What you will do —
Which lines include the word "from"? Copy each of them.
* Begin Data excerpts *
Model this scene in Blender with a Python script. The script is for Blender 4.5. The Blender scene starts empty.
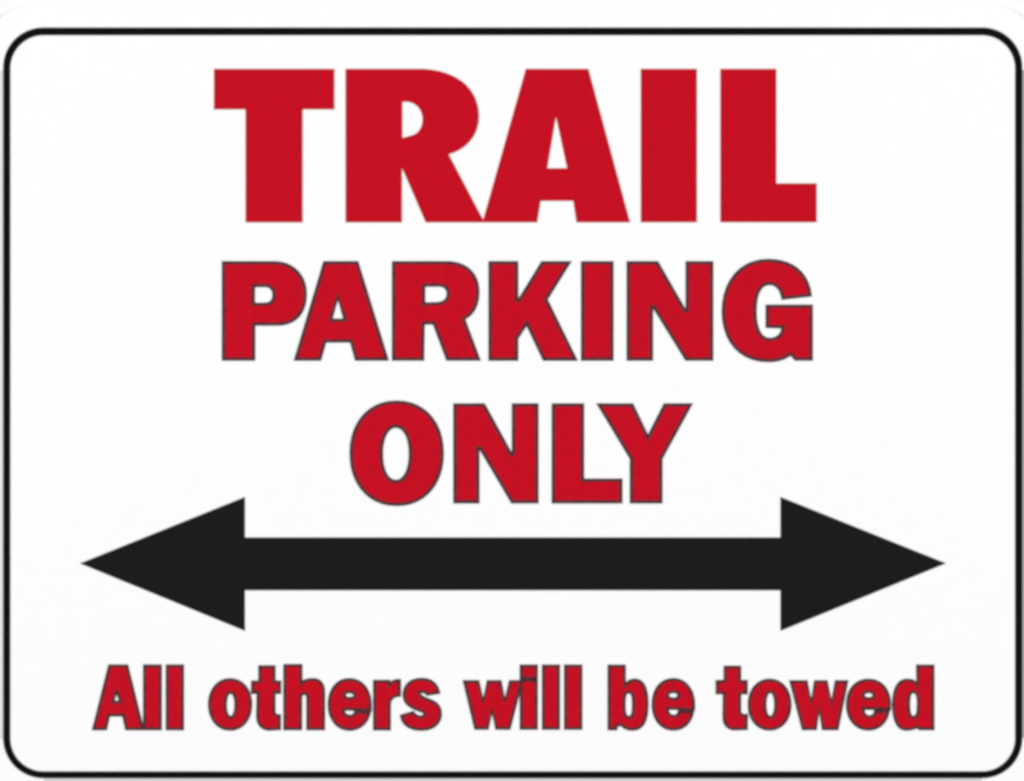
* End Data excerpts *
* Begin Data excerpts *
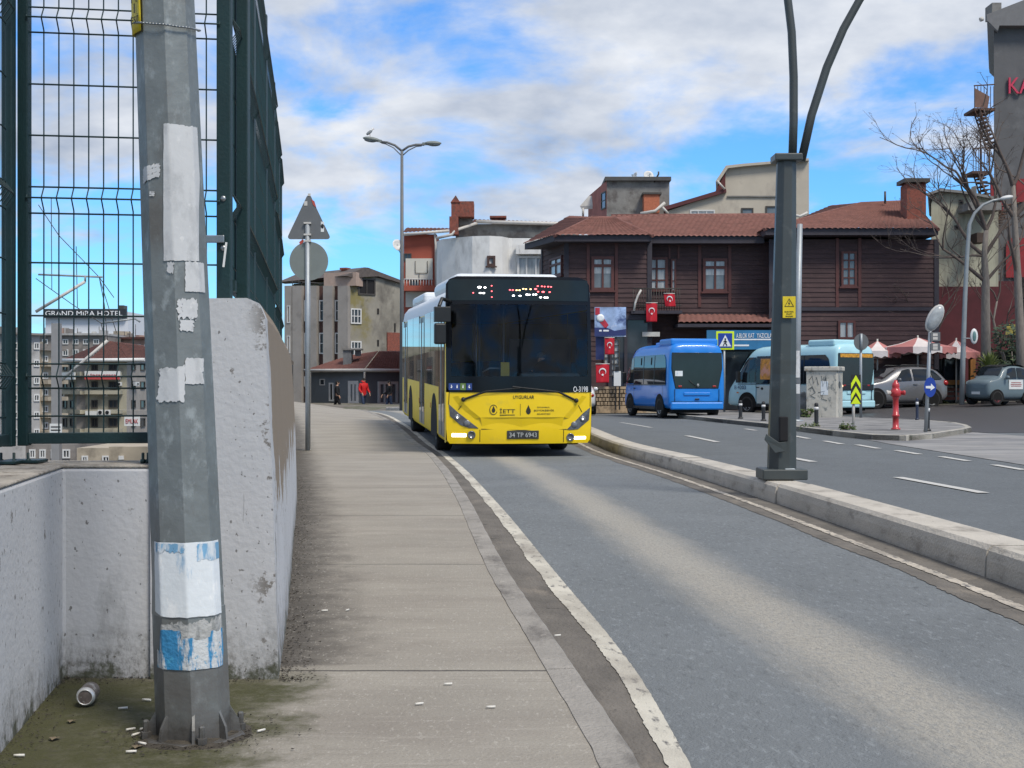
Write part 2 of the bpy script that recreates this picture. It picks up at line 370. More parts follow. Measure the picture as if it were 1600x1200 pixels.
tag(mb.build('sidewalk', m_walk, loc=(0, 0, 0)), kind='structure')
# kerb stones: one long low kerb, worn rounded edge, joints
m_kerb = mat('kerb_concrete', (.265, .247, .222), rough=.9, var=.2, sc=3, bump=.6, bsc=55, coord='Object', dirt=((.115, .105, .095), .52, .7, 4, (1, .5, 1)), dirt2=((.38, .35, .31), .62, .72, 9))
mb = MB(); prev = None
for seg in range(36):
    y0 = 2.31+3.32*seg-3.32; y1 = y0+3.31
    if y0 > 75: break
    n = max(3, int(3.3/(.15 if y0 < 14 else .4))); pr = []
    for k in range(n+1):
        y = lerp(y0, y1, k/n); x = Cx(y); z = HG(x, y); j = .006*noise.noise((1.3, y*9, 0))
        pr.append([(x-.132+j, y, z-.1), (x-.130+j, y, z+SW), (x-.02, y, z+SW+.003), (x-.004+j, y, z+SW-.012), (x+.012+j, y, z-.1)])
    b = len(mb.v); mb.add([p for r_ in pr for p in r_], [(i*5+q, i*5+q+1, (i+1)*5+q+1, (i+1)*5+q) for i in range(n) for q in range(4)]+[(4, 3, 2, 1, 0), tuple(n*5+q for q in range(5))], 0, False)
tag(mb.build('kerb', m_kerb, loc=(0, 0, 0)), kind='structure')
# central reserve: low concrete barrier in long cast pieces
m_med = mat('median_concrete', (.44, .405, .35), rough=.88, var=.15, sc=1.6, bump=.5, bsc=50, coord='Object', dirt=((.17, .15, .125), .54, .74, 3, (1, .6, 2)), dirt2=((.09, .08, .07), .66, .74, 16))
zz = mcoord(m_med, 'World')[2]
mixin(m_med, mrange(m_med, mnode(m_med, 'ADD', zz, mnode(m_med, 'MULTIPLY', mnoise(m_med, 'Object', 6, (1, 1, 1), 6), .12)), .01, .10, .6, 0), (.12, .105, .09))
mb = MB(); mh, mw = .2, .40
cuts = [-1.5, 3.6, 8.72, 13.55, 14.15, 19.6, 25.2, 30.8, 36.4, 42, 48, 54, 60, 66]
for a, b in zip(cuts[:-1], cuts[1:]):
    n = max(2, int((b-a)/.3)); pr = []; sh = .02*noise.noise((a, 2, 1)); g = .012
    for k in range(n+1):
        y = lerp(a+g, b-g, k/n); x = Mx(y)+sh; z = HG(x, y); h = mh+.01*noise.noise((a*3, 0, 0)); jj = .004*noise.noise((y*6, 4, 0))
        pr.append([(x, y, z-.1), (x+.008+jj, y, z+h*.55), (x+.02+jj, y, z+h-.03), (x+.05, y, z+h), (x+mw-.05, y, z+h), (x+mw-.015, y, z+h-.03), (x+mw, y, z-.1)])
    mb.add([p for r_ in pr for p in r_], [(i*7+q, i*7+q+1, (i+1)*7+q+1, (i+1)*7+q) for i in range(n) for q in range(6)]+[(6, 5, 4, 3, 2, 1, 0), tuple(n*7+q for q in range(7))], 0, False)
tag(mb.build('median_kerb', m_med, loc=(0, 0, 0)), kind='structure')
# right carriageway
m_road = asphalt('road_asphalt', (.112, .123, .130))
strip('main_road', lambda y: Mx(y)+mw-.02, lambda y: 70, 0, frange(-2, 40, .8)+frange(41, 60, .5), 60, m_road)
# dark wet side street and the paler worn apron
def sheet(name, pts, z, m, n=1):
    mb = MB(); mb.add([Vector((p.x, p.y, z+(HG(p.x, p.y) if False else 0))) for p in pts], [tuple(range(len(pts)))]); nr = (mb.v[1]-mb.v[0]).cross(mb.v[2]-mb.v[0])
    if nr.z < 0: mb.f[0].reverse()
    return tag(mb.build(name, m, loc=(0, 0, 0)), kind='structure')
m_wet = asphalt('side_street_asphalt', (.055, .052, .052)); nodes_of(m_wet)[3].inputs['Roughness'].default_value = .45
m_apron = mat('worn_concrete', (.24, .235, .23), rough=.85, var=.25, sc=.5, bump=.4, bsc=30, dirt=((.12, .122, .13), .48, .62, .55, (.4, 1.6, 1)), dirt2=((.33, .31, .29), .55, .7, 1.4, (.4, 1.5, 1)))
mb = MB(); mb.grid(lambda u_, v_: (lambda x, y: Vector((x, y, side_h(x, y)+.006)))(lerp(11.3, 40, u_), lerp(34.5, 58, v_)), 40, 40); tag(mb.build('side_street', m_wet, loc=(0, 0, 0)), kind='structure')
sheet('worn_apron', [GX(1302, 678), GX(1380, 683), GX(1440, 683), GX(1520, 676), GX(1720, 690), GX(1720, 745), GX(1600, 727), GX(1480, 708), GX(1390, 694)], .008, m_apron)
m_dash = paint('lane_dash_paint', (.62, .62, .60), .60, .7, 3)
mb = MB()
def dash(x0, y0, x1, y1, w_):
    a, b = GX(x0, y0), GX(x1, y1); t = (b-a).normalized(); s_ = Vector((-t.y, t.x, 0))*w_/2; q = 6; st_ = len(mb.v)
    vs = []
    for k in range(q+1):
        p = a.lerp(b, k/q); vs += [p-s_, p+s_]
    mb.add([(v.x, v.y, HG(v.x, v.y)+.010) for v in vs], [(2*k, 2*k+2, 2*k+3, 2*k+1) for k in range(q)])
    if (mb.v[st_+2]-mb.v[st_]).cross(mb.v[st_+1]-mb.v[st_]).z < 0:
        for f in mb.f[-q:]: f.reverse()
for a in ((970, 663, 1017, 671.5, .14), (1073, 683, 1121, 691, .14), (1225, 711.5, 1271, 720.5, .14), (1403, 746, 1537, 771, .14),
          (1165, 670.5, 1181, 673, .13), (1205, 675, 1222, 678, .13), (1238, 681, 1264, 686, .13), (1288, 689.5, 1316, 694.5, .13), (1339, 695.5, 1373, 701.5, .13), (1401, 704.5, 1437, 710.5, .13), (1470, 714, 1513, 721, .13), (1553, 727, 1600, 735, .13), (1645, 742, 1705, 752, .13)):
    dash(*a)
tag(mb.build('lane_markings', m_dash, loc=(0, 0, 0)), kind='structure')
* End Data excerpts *
* Begin Data excerpts *
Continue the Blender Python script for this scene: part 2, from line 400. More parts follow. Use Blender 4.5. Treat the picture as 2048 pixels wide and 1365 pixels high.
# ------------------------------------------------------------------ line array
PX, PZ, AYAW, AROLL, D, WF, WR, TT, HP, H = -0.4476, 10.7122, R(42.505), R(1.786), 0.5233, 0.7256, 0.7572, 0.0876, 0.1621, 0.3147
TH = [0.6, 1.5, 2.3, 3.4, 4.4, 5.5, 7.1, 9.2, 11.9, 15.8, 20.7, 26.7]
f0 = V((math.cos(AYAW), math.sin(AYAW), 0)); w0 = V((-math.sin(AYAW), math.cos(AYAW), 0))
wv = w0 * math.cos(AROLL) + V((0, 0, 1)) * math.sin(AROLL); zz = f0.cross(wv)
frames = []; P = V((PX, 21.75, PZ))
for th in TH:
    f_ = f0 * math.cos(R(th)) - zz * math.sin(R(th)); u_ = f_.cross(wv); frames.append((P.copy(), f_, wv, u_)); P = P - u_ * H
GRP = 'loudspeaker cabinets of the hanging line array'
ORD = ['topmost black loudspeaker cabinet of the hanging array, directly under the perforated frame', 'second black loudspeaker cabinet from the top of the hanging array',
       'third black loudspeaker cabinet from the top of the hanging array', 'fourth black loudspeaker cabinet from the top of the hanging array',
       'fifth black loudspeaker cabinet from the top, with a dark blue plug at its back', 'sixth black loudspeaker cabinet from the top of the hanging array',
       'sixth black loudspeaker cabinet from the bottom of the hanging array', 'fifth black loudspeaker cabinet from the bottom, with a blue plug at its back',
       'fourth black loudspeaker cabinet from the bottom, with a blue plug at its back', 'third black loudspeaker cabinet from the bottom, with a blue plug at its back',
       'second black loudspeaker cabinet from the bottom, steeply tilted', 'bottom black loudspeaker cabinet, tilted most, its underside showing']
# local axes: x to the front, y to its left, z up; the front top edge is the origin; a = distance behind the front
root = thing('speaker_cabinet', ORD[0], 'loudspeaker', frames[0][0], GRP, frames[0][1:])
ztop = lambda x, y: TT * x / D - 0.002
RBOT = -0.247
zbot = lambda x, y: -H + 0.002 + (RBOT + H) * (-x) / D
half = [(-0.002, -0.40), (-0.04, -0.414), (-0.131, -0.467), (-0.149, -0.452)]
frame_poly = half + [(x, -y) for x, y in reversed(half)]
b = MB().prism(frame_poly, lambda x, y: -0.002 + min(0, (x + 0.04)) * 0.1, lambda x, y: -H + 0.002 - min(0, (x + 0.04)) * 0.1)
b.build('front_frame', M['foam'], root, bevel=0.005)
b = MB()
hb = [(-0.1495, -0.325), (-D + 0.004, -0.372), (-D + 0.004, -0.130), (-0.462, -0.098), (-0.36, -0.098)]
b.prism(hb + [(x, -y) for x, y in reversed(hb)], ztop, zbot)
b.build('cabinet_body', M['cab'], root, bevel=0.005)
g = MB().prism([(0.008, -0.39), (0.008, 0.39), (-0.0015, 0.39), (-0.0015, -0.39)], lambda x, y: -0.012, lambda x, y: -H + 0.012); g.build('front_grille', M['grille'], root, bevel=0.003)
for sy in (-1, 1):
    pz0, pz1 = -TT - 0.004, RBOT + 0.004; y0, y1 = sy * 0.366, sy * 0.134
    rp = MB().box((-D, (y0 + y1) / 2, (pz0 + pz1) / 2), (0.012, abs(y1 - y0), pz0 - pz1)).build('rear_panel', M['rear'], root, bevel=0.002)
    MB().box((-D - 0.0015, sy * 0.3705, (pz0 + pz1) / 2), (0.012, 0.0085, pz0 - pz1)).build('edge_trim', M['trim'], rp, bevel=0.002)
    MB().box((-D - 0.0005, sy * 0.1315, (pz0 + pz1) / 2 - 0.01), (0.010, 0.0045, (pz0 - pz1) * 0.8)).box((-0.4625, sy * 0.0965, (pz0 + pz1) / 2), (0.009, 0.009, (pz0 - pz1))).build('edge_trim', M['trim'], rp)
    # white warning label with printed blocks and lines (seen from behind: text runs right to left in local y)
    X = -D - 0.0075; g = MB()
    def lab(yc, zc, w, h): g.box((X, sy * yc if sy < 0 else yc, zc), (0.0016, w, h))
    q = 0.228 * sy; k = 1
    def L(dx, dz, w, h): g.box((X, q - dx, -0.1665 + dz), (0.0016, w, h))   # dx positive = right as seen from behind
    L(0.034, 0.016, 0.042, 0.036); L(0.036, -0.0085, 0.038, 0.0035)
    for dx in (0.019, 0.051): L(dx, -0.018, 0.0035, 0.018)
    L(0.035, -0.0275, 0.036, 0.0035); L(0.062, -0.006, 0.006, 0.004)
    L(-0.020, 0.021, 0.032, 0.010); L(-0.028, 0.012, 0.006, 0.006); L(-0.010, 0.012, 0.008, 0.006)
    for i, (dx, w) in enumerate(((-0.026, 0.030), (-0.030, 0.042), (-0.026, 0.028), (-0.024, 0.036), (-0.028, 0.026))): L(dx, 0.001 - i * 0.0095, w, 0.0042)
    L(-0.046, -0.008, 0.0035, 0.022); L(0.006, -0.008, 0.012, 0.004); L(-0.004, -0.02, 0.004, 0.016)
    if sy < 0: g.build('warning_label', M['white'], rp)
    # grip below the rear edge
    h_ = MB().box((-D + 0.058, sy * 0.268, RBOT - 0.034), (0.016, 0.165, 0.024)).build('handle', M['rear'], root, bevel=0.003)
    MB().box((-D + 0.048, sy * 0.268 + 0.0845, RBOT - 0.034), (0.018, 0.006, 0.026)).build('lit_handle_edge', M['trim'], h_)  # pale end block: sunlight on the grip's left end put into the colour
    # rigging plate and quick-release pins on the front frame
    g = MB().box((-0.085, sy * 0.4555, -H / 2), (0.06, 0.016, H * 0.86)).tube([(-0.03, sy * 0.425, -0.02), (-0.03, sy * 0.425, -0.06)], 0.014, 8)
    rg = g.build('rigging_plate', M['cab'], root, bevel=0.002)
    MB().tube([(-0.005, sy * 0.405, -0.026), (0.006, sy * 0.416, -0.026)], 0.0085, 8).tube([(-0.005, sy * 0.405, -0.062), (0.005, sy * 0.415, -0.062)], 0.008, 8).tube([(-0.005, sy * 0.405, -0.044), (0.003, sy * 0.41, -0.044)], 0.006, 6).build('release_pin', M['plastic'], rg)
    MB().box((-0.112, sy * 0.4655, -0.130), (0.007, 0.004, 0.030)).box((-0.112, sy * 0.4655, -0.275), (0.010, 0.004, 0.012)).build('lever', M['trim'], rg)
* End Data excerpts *
Exercise solution —
Continue the Blender Python script for this scene: part 2, from line 400. More parts follow. Use Blender 4.5. Treat the picture as 2048 pixels wide and 1365 pixels high.
ORD = ['topmost black loudspeaker cabinet of the hanging array, directly under the perforated frame', 'second black loudspeaker cabinet from the top of the hanging array',
       'third black loudspeaker cabinet from the top of the hanging array', 'fourth black loudspeaker cabinet from the top of the hanging array',
       'fifth black loudspeaker cabinet from the top, with a dark blue plug at its back', 'sixth black loudspeaker cabinet from the top of the hanging array',
       'sixth black loudspeaker cabinet from the bottom of the hanging array', 'fifth black loudspeaker cabinet from the bottom, with a blue plug at its back',
       'fourth black loudspeaker cabinet from the bottom, with a blue plug at its back', 'third black loudspeaker cabinet from the bottom, with a blue plug at its back',
       'second black loudspeaker cabinet from the bottom, steeply tilted', 'bottom black loudspeaker cabinet, tilted most, its underside showing']
    # white warning label with printed blocks and lines (seen from behind: text runs right to left in local y)
    def L(dx, dz, w, h): g.box((X, q - dx, -0.1665 + dz), (0.0016, w, h))   # dx positive = right as seen from behind